Just Mustard – Heart Under
Le quintette Just Mustard nous vient de Dundalk dans le comté de Louth, en Irlande. Il est régulièrement comparé à Cranes et subit depuis la sortie de son premier album Wednesday en 2018 une déferlante de jeux de mots pourris que nous tâcherons de vous épargner. Son nouvel album, Heart Under donc, est sorti fin mai, chez Partisan Records, ce qui lui vaut une couverture médiatique autrement plus importante que pour son premier effort, paru chez le bien plus confidentiel Pizza Pizza Records. D’un naturel méfiant, on n’avait écouté que d’une oreille ce disque mais il faut bien admettre qu’on a eu tort de le snober.

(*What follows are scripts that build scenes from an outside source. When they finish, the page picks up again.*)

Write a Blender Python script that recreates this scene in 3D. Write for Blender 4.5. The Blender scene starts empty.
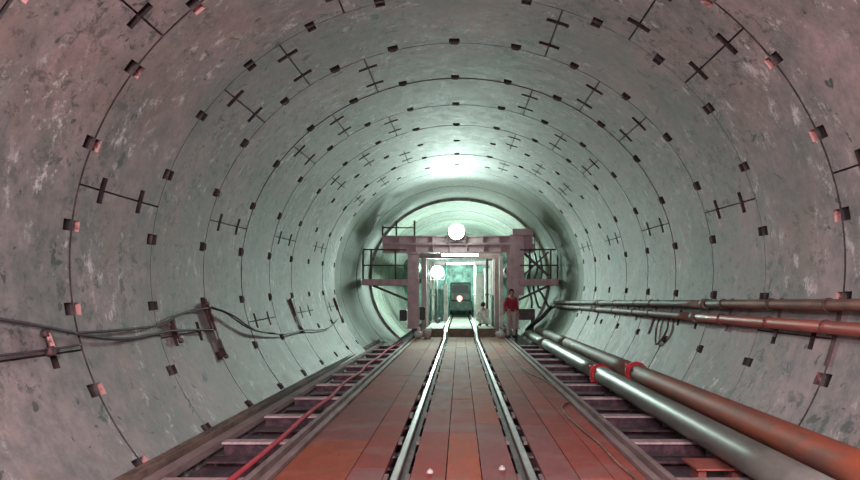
import bpy, bmesh, math, random
from mathutils import Vector, Matrix
random.seed(7)
S = bpy.context.scene
COL = S.collection
F = 739.0; VX = 460.0; VY = 296.0; H = 1.28
A = 3.0; B = 2.68; CX = -0.02
R = math.radians

# ------------------------------------------------------------------ materials
def new_mat(name):
    m = bpy.data.materials.new(name); m.use_nodes = True
    nt = m.node_tree
    return m, nt, nt.nodes['Principled BSDF']

def nd(nt, typ, **kw):
    n = nt.nodes.new(typ)
    for k, v in kw.items():
        if k in n.inputs: n.inputs[k].default_value = v
        else: setattr(n, k, v)
    return n

def ramp(nt, src, p0, p1, c0=(0, 0, 0, 1), c1=(1, 1, 1, 1)):
    r = nd(nt, 'ShaderNodeValToRGB')
    r.color_ramp.elements[0].position = p0; r.color_ramp.elements[0].color = c0
    r.color_ramp.elements[1].position = p1; r.color_ramp.elements[1].color = c1
    nt.links.new(src, r.inputs[0]); return r.outputs[0]

def mix(nt, fac, a, b, mode='MIX'):
    m = nd(nt, 'ShaderNodeMix'); m.data_type = 'RGBA'; m.blend_type = mode
    def put(i, v):
        if hasattr(v, 'is_linked') or hasattr(v, 'links'): nt.links.new(v, m.inputs[i])
        else: m.inputs[i].default_value = v
    put(0, fac); put(6, a); put(7, b)
    return m.outputs[2]

def noise(nt, vec, scale, detail=4, rough=.6, dist=0.0):
    n = nd(nt, 'ShaderNodeTexNoise'); n.inputs['Scale'].default_value = scale
    n.inputs['Detail'].default_value = detail; n.inputs['Roughness'].default_value = rough
    n.inputs['Distortion'].default_value = dist
    nt.links.new(vec, n.inputs['Vector']); return n.outputs[0]

def mapped(nt, sc=(1, 1, 1), loc=(0, 0, 0)):
    g = nd(nt, 'ShaderNodeNewGeometry')
    mp = nd(nt, 'ShaderNodeMapping'); mp.inputs['Scale'].default_value = sc; mp.inputs['Location'].default_value = loc
    nt.links.new(g.outputs['Position'], mp.inputs[0]); return mp.outputs[0]

def concrete(name, base, dark, light, rough=.5, darkcov=.60, lightcov=.66, bump=.25):
    m, nt, p = new_mat(name)
    v = mapped(nt)
    big = noise(nt, v, .8, 4, .6)
    c = mix(nt, ramp(nt, big, .36, .64), tuple(x*y for x, y in zip(base[:3], (.70, .80, .76)))+(1,), tuple(min(1, x*y) for x, y in zip(base[:3], (1.22, 1.12, 1.12)))+(1,))
    mid = noise(nt, mapped(nt, (1, 1, 1), (5, 3, 1)), 5, 7, .75)
    c = mix(nt, ramp(nt, mid, .34, .62, (.60, .62, .62, 1), (1.12, 1.12, 1.12, 1)), c, c, 'MIX')
    mu = nd(nt, 'ShaderNodeMix'); mu.data_type = 'RGBA'; mu.blend_type = 'MULTIPLY'; mu.inputs[0].default_value = 1
    nt.links.new(c, mu.inputs[6]); nt.links.new(ramp(nt, mid, .34, .62, (.52, .55, .55, 1), (1.1, 1.1, 1.1, 1)), mu.inputs[7]); c = mu.outputs[2]
    # chipped dark scabs
    v2 = mapped(nt, (1, .75, 1), (11, 2, 7))
    s1 = noise(nt, v2, 1.0, 2, .5); s2 = noise(nt, v2, 8, 6, .8, .25)
    mm = nd(nt, 'ShaderNodeMath'); mm.operation = 'MULTIPLY'
    nt.links.new(ramp(nt, s1, .44, .56), mm.inputs[0]); nt.links.new(ramp(nt, s2, darkcov-.07, darkcov), mm.inputs[1])
    mk = nd(nt, 'ShaderNodeMath'); mk.operation = 'MULTIPLY'; mk.inputs[1].default_value = .9; nt.links.new(mm.outputs[0], mk.inputs[0])
    c = mix(nt, mk.outputs[0], c, dark)
    s5 = noise(nt, mapped(nt, (1, .8, 1), (2, 9, 4)), 6.5, 2, .6, .6)
    c = mix(nt, ramp(nt, s5, .67, .70), c, dark)
    # rusty and greenish stains
    s6 = noise(nt, mapped(nt, (1, 1, .8), (21, 3, 14)), .9, 4, .65)
    c = mix(nt, ramp(nt, s6, .52, .85), c, (base[0]*.95, base[1]*.72, base[2]*.60, 1))
    s7 = noise(nt, mapped(nt, (1, 1, .8), (1, 33, 4)), 1.3, 4, .65)
    c = mix(nt, ramp(nt, s7, .54, .85), c, (base[0]*.42, base[1]*.62, base[2]*.52, 1))
    # lime bloom / white runs
    v3 = mapped(nt, (1.1, 1.1, .8), (3, 17, 9))
    s3 = noise(nt, v3, 1.0, 2, .5); s4 = noise(nt, v3, 5, 8, .8, 0)
    m2 = nd(nt, 'ShaderNodeMath'); m2.operation = 'MULTIPLY'
    nt.links.new(ramp(nt, s3, .43, .56), m2.inputs[0]); nt.links.new(ramp(nt, s4, lightcov-.11, lightcov-.03), m2.inputs[1])
    mk2 = nd(nt, 'ShaderNodeMath'); mk2.operation = 'MULTIPLY'; mk2.inputs[1].default_value = .85; nt.links.new(m2.outputs[0], mk2.inputs[0])
    c = mix(nt, mk2.outputs[0], c, light)
    nt.links.new(c, p.inputs['Base Color'])
    rr = nd(nt, 'ShaderNodeMapRange'); rr.inputs['To Min'].default_value = rough-.05; rr.inputs['To Max'].default_value = rough+.25; p.inputs['Specular IOR Level'].default_value = .4
    nt.links.new(mid, rr.inputs[0]); nt.links.new(rr.outputs[0], p.inputs['Roughness'])
    bp = nd(nt, 'ShaderNodeBump'); bp.inputs['Strength'].default_value = bump; bp.inputs['Distance'].default_value = .03
    nt.links.new(mid, bp.inputs['Height']); nt.links.new(bp.outputs[0], p.inputs['Normal'])
    return m

def metal(name, col, col2=None, rough=.5, metallic=.0, scale=6, cov=(.45, .6), sc=(1, .3, 1), bump=.1):
    m, nt, p = new_mat(name)
    v = mapped(nt, sc)
    n = noise(nt, v, scale, 5, .7)
    if col2 is None: col2 = tuple(x*.65 for x in col)
    c = mix(nt, ramp(nt, n, *cov), tuple(col2)+(1,), tuple(col)+(1,))
    nt.links.new(c, p.inputs['Base Color'])
    p.inputs['Roughness'].default_value = rough; p.inputs['Metallic'].default_value = metallic
    bp = nd(nt, 'ShaderNodeBump'); bp.inputs['Strength'].default_value = bump; bp.inputs['Distance'].default_value = .01
    nt.links.new(n, bp.inputs['Height']); nt.links.new(bp.outputs[0], p.inputs['Normal'])
    return m

def emit(name, col, s):
    m, nt, p = new_mat(name)
    v = noise(nt, mapped(nt), 3)
    p.inputs['Base Color'].default_value = tuple(col)+(1,)
    p.inputs['Emission Color'].default_value = tuple(col)+(1,)
    p.inputs['Emission Strength'].default_value = s
    return m

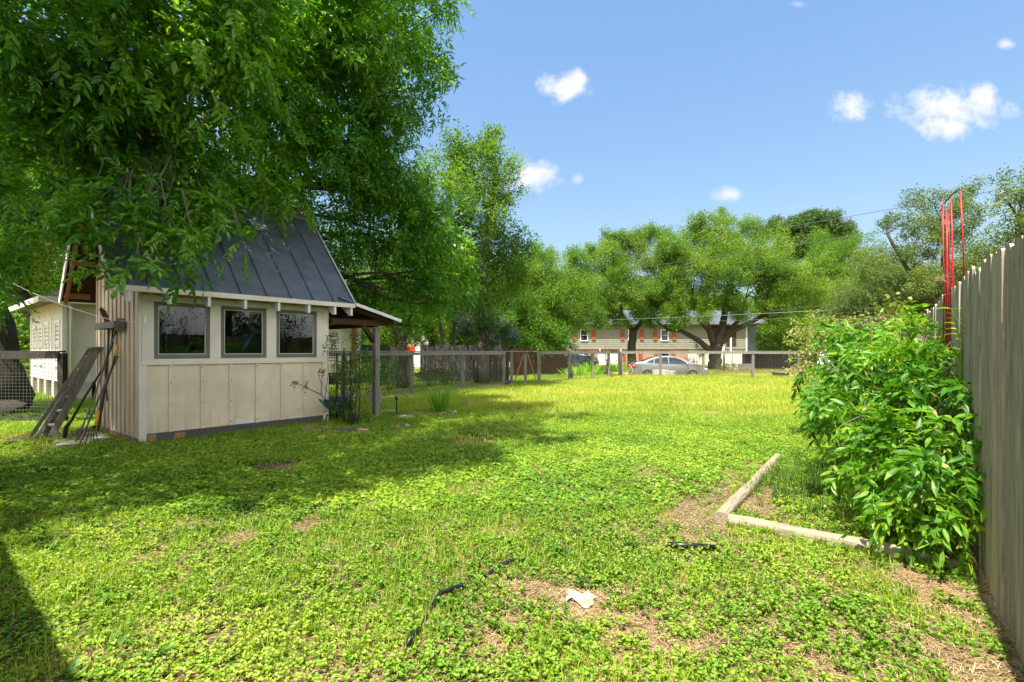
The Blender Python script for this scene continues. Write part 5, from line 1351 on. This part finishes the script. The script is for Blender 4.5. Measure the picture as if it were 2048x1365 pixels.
# small forked tree behind the wire fence
s1_ = (-3.95, 17.9, 0)
tree('small_tree', 'small dark forked tree standing just behind the garden fence', 'tree', s1_, [stems_from([s1_, (-3.9, 17.9, .9), (-3.9, 17.9, 1.7)], .20, .15), stems_from([(-3.9, 17.9, 1.6), (-4.3, 17.8, 2.4), (-4.8, 17.6, 3.4)], .1, .05), stems_from([(-3.9, 17.9, 1.6), (-3.6, 17.9, 2.6), (-3.3, 17.6, 3.6)], .1, .05)],
     [B_(770, 570, 17.5, .9), B_(830, 560, 17.5, 1.0), B_(800, 610, 17.5, .5), B_(740, 600, 17.8, .5), B_(860, 610, 17.6, .6), B_(880, 560, 18, .7), (-4.5, 18.8, 5, 1.3), (-2.8, 19, 5.2, 1.2), (-6.3, 18.8, 5, 1.3), (-1.9, 18.6, 4.7, .8), (-3.5, 17.6, 6.0, 1.2)], T_small, 42, 'elm', seed=12, limb_r=.03)
for i, (px, Y) in enumerate(((880, 23.5), (903, 24.5))):
    b0 = ((px - 1024) / 1000 * Y, Y, 0)
    tree('thin_tree', ('slender tree behind the grey planks, left one of a pair', 'slender tree behind the grey planks, right one of a pair')[i], 'tree', b0, [stems_from([b0, (b0[0] + .1, Y, 2), (b0[0] - .3 + .5 * i, Y, 4.5)], .14, .06)],
         [B_(px - 30, 600, Y, .9), B_(px + 20, 570, Y, 1.2), B_(px - 20, 540, Y, 1.2), B_(px + 10, 625, Y, .5)], T_mid, 34, 'elm', seed=14 + i, limb_r=.03, scale=(.6, .9))
# chaste tree with flower spikes
vb = [B_(950, 655, 20.4, .62), B_(925, 660, 20.2, .5), B_(985, 650, 20.4, .65), B_(1010, 665, 20.4, .5), B_(960, 630, 20.6, .5), B_(1030, 680, 20.4, .3), B_(915, 640, 20.4, .35), B_(985, 685, 20.2, .4)]
vx = shrub('chaste_tree', 'dark bluish shrub with pale purple flower spikes over the gate fence', 'shrub', (-1.4, 20.6, 0), vb, T_small, 190, 'vitex', 71, 5)
r = np.random.RandomState(3); n = 190; bi = r.randint(0, len(vb), n); c = np.array([vb[i][:3] for i in bi]); rd = np.array([vb[i][3] for i in bi])
d = norm(r.normal(0, 1, (n, 3)) + np.array((.35, -.5, .6))); O = c + d * rd[:, None] * .95; F = d * .5 + np.array((0, 0, .9)) + r.normal(0, .2, (n, 3))
tv = np.array([(0, -.5, 0), (0, .5, 0), (1, .12, 0), (1, -.12, 0), (0, 0, -.5), (0, 0, .5), (1, 0, .12), (1, 0, -.12)]) * np.array([1, .16, .16])
V, Fc = inst(tv, np.array([(0, 1, 2, 3), (4, 5, 6, 7)]), O, F, r.normal(0, 1, (n, 3)), r.uniform(.16, .28, n)); quadmesh('flower_spikes', V - np.array((-1.4, 20.6, 0)), Fc, r.rand(len(Fc)), M['purple'], vx)

# mid background

def bgtree(name, label, base, rad, blobs, temps, per, leaf, seed, hh=3.5, cat='tree', bark='bark', stems=None, **kw):
    b = Vector(base); st = stems or [stems_from([b, b + Vector((.1, 0, hh * .5)), b + Vector((0, 0, hh))], rad, rad * .6)]
    return tree(name, label, cat, base, st, blobs, temps, per, leaf, bark, seed=seed, limb_r=rad * .28, **kw)
bgtree('broadleaf_tree', 'bright green rounded tree filling the middle beyond the gate', (2.0, 31, 0), .25,
       [B_(1075, 530, 31, 1.5), B_(1120, 545, 31, 1.4), B_(1060, 590, 30, 1.5), B_(1110, 610, 30, 1.4), B_(1150, 590, 31, 1.1), B_(1075, 650, 29, 1.2), B_(1115, 670, 29, .9), B_(1090, 700, 28.6, .6), B_(1040, 640, 29, 1.0), B_(1085, 510, 32, .9), B_(1135, 640, 30, .8), B_(1040, 560, 31, 1.2), B_(1155, 530, 32, 1.0), B_(1170, 570, 32, 1.0), B_(1175, 615, 31, .9), B_(1000, 610, 29, 1.2), B_(1020, 690, 28, .8), B_(1060, 690, 28, .8)], T_mid, 34, 'elm', 81, loose=.35, scale=(.6, 1.0), dens=3.0)
bgtree('broadleaf_tree', 'small leafy tree before the left end of the townhouse', (P(1128, 703, 34).x, 34, 0), .14, [B_(1120, 690, 33.5, .9), B_(1105, 715, 33, .6), B_(1145, 630, 34, .9), B_(1160, 600, 35, 1.0), B_(1125, 655, 34, .9)], T_mid, 34, 'elm', 82)
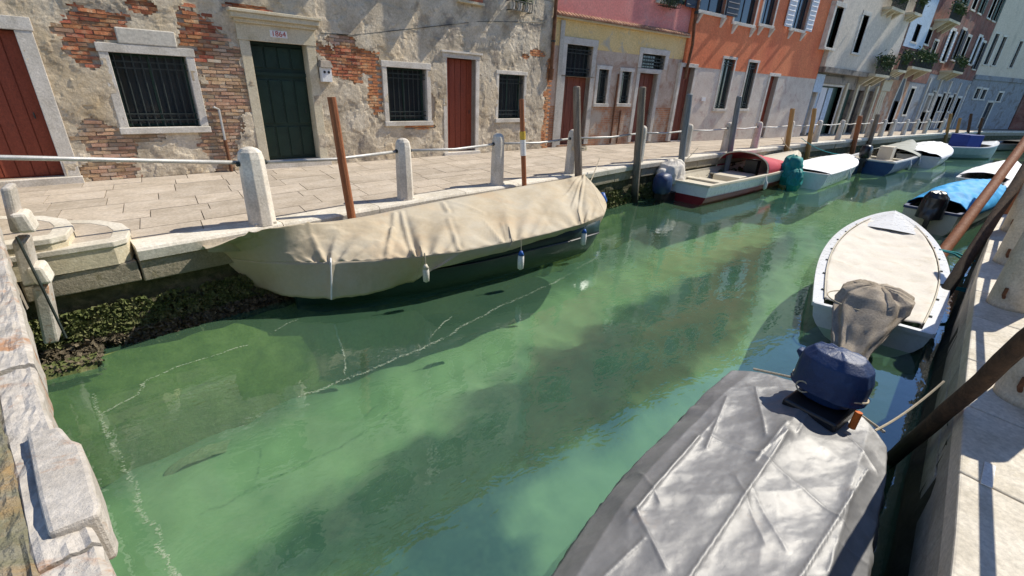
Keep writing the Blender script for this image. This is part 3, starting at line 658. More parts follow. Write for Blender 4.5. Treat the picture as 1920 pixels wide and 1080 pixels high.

D’abord, le coup de la fille fragile au micro ne manque pas de séduire. Sa voix douce ensorcelle très vite l’auditeur. Le chant évanescent et les mélodies ne sont pas sans rappeler Warpaint (c’est particulièrement criant sur « Blue Chalk ») mais un Warpaint (ou un Cranes, donc) qui se montrerait plus vicieux et inquiétant (et au passage, bien plus intéressant que le dernier album de Warpaint, assez inoffensif).
C’est un album assez déroutant qui, s’il sera immanquablement classé parmi les « nouvelles révélations post punk » (on est à combien, 172 depuis cinq ans ?), ne se laisse certainement pas étiqueter si facilement. Une chose est sûre, il s’appuie sur d’autres ressorts. Point de chanteur gouailleur ici, Just Mustard joue sur les ambiances et les contrastes, et se rapproche bien plus volontiers du shoegaze.
Les contrastes revenons-y, sont parfois des plus prononcés, notamment sur « Still », et son anxiété grandissante (renforcée par le clip bien claustro, cf ci-dessous) alors que Katie Bell chante, presque langoureusement, imperturbable. Ainsi, alors qu’on pourrait se croire bien à l’abri au sein d’un cocon bien douillet, une menace plane constamment, incarnée par des hurlements de guitare façon MBV ou certaines phases de post punk heurté, ou de dub habité, faites de répétitions, de basse obsédante, de rebonds sur les murs, délabrés voire légèrement rouillés, alors que Bell semble réciter une comptine avec application (« I Am You », « Sore », « In Shade »). On se situe également parfois aux confins de l’indus, avec quelques sonorités évoquant les couloirs hantés régulièrement empruntés par FACS (« Early »). La production est impeccable, la basse-batterie redoutable (« Pigs ») et Just Mustard, s’il évoque par détours, des références enviables, n’a pas emprunté le chemin de la facilité, préférant se construire une singularité. Pas suffisamment captivant d’un bout à l’autre (ça faiblit un chouïa sur la face B ou est-ce la légère redondance de sa formule qui crée un déficit d’attention ?), Heart Under se contentera de n’être qu’une excellente surprise, mais sera scruté de près lors de sa prochaine sortie, pour laquelle on est en droit d’espérer un coup de maitre.
Jonathan Lopez
Just Mustard passera le 21 octobre au Hasard Ludique (Paris) et il faut avouer que c’est tentant.